Ho provato, in questi anni di Feniarco e di Europa Cantat, a stabilire dei ponti fra i due mondi. Mi sembrava
assurdo, soprattutto, che i professionisti non potessero giovarsi di questo
bacino di energia. E anche di bellezza. Ma le risposte del mondo professionale,
devo dire, sono state piuttosto deludenti. Il coro amatoriale viene considerato
un aspetto minore dell'esperienza musicale. Così come la banda rispetto
all'orchestra. Senonché ci sono orchestre di fiati straordinarie, come ci sono
orchestre – professionali – scadenti. E c'è una letteratura, per orchestra di
fiati, di prima qualità: raramente nelle pagine per orchestra sinfonica
contemporanee si trova la perizia strumentale, per fare un esempio, di Michael
Daugherty in Rio Grande.
E tuttavia da noi si pensa che, in quanto banda, si tratti
di una sottocultura. In Germania, o nei paesi baltici, è tutt'altro. Il concetto
stesso di amatorialità è diverso.
Certo, il coinvolgimento di compagini amatoriali in un festival “professionale”
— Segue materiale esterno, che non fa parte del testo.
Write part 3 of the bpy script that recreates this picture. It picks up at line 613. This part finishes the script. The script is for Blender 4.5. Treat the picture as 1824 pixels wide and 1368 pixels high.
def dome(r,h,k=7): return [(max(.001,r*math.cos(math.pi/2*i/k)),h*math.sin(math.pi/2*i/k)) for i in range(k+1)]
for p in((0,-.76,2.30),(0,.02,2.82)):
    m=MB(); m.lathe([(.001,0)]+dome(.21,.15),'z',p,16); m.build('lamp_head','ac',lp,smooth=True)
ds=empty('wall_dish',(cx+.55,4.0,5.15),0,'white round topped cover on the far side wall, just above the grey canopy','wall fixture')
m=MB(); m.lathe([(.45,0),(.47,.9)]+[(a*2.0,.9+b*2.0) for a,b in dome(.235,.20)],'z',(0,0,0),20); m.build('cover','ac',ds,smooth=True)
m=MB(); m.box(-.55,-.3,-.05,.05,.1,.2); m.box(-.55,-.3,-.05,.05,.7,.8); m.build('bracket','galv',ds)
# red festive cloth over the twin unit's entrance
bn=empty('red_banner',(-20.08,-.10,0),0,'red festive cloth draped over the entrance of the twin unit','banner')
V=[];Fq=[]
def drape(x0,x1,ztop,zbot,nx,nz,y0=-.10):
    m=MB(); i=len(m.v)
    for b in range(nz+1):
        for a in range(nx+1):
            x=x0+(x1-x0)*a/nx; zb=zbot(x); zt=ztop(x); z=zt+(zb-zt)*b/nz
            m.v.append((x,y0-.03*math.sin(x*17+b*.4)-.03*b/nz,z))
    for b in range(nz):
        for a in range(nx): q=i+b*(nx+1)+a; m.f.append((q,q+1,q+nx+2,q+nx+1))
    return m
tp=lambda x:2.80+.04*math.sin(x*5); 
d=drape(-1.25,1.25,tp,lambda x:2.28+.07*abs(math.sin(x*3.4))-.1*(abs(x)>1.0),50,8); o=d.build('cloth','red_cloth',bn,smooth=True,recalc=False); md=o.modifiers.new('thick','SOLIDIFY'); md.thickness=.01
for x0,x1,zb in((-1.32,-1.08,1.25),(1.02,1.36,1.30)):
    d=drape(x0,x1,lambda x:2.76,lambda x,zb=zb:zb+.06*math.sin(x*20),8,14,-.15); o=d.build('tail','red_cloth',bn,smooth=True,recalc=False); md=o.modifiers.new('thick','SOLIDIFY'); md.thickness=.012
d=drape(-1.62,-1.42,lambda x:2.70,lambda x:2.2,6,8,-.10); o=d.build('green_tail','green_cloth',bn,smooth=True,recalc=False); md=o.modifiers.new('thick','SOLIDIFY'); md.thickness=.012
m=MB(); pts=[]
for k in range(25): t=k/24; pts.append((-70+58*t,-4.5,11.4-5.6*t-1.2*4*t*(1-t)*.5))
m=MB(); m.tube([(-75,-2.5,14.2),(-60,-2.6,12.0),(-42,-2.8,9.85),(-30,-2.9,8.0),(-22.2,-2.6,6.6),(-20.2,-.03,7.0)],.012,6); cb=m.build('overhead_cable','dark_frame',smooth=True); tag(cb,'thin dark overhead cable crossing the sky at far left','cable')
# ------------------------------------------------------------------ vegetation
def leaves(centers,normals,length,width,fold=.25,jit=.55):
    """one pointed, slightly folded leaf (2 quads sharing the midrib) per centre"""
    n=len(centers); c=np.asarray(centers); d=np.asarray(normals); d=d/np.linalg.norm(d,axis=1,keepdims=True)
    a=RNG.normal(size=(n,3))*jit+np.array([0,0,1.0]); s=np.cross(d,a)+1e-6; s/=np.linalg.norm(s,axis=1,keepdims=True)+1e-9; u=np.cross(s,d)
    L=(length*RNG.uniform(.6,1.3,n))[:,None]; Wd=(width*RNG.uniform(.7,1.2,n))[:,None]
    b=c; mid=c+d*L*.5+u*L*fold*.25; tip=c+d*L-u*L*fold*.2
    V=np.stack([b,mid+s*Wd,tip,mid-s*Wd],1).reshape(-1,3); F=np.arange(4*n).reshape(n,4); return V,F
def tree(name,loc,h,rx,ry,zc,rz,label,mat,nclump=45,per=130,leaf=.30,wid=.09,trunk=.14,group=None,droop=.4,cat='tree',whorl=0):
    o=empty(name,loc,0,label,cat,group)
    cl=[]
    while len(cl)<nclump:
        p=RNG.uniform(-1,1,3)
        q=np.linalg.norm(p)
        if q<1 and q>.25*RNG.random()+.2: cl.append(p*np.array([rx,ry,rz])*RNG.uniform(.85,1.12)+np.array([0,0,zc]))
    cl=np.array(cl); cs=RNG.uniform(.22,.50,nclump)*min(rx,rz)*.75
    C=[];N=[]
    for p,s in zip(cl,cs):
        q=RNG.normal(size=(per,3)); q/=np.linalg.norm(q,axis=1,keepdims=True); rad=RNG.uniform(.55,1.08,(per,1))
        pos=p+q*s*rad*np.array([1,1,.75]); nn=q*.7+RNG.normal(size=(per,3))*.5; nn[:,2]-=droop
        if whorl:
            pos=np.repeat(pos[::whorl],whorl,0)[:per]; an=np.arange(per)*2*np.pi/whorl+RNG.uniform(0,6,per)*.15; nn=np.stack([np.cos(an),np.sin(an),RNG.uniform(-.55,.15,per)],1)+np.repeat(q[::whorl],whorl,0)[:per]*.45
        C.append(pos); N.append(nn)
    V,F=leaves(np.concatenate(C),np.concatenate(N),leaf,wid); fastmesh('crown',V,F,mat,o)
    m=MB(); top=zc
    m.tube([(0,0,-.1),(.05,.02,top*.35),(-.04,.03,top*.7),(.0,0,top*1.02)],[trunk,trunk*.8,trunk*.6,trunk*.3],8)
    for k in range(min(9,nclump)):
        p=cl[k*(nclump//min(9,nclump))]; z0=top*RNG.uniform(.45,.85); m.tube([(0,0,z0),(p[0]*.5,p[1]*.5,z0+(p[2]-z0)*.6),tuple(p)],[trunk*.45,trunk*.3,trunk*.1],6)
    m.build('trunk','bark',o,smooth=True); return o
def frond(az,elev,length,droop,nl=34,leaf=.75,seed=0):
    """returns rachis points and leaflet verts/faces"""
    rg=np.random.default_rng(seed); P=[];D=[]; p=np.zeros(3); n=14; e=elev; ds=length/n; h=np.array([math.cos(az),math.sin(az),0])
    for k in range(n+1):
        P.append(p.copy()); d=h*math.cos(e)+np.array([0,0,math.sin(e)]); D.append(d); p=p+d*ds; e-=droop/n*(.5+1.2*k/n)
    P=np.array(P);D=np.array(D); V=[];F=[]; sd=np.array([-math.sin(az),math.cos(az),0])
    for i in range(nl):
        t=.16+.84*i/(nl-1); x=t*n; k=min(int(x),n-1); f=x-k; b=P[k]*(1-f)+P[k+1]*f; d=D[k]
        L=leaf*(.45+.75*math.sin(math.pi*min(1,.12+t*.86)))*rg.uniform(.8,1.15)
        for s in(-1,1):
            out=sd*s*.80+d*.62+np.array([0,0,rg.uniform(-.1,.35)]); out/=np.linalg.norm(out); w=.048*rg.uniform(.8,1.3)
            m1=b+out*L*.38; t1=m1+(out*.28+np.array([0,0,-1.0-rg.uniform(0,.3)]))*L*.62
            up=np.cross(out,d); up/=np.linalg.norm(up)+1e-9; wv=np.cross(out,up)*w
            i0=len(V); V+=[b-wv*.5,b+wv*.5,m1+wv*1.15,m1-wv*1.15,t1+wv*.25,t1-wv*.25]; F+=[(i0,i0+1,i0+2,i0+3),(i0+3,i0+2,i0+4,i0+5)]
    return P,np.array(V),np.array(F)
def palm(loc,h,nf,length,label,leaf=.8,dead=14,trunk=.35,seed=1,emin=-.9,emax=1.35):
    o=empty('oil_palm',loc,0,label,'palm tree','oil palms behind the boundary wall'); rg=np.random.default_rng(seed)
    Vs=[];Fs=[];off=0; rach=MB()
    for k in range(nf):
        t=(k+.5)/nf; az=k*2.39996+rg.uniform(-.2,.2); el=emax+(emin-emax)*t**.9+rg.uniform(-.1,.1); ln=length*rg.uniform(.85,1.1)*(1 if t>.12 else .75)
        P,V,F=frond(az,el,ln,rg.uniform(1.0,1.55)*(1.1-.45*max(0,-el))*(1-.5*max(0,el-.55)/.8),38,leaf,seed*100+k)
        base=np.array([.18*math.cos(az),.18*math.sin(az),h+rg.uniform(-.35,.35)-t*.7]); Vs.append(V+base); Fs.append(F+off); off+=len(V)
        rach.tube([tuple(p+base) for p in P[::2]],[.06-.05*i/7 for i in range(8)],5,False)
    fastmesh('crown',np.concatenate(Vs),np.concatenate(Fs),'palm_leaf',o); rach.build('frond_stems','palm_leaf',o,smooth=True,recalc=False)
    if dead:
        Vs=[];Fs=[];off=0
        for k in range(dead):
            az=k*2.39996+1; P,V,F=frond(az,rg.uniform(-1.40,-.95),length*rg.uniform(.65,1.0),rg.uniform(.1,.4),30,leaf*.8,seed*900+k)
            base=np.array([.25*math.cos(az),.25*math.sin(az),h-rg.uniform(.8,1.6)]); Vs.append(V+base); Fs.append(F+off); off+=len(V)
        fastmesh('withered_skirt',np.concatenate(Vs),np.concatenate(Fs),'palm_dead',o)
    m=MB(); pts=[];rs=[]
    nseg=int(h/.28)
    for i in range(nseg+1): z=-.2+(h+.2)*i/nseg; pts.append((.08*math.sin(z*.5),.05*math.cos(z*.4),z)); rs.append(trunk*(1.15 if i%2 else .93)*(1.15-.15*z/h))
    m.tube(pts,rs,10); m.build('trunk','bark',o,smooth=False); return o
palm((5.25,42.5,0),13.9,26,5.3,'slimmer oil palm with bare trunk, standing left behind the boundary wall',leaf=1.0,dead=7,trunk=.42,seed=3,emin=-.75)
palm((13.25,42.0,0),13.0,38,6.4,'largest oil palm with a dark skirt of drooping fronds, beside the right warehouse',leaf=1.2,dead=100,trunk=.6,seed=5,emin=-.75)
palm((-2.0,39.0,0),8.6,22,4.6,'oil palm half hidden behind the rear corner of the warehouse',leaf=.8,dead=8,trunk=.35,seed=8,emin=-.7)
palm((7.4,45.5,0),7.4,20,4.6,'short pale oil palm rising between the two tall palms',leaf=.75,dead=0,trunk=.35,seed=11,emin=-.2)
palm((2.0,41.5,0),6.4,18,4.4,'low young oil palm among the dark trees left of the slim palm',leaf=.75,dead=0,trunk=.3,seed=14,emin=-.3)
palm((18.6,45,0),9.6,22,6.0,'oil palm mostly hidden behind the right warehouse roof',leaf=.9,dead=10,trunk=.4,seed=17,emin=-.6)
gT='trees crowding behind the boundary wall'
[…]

come MITO, dove vengono interpreti e orchestre di primo piano, comporta delle
difficoltà specifiche. Per esempio, per un coro amatoriale è difficile stabilire
un programma con molti mesi di anticipo. Tuttavia io non demordo e continuo a
tentare di costruire ponti fra i due mondi. Penso per esempio alle opportunità
per un compositore giovane, bravo: può trovare decine di cori disposti a fare
musica nuova, che abitualmente la fanno, e invece finiscono col cantare solo
musica di compositori “specializzati in ambito corale”, che fanno un po' gruppo
a sé, e non escono da quel particolare ambito. Un po' come i
chitarristi-compositori. Ma quando senti musica per chitarra di un compositore
“puro”, è un'altra cosa. Lo stesso vale per la musica per coro: da una osmosi
verrebbero vantaggi per entrambi i mondi. Ma a provarci non siamo in molti.